Hier, mon amoureux et et moi avons travaillé à notre potager. Ici, au Costa Rica, il est constitué de 4 carrés de blocs de béton disposés autour d’une table ronde également en béton. Les bacs ont une hauteur variable, à cause de la pente du terrain, mais ils nous vont généralement à la taille, et on peut y travailler debout sans se défaire le dos.

Il fallait casser littéralement la terre glaiseuse, l’alléger et l’enrichir, pour pouvoir ensuite semer, entretenir – et déguster éventuellement, c’est ça l’idée.

C’est D. qui fait le travail d’homme, et moi je réponds à ses questions ( “Ça va comme ça? – Non, un peu plus de caca de vaca, s’il-te-plaît”) en raffinant les mottes de mes mains gantées.

Soudain, sous sa binette, a surgi, affolé, un scorpion noir, vraiment gros, vraiment grand, au moins grand comme ma main, et j’ai de grandes mains. – Vous saisissez qu’il était impressionnant, non?

D., sans hésiter, l’a coupé en morceaux avec la binette, puis l’a écrapouti sous ses pieds.

On a respiré un bon coup.

C’est le deuxième qu’on voit.

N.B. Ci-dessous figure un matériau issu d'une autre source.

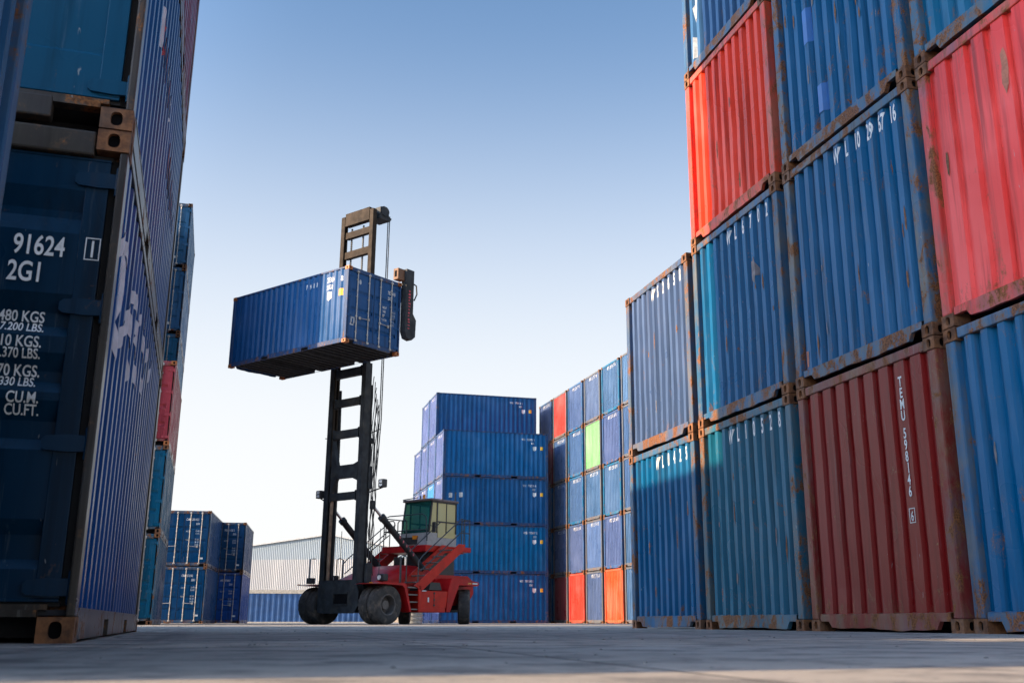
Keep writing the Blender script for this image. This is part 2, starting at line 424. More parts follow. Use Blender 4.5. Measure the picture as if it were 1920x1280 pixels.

Le premier, il y a quelques années, beaucoup plus petit, s’était caché dans une chemise laissée trop longtemps suspendue au bas de l’escalier.

Conversation, plus tard, à table :
Moi, analysant : Je savais pas que les scorpions vivent dans la terre…
Lui, renchérissant : Moi non plus, jusqu’à présent, je pensais qu’ils vivaient dans les vêtements!

Ah, la joie d’apprendre, toujours renouvelée!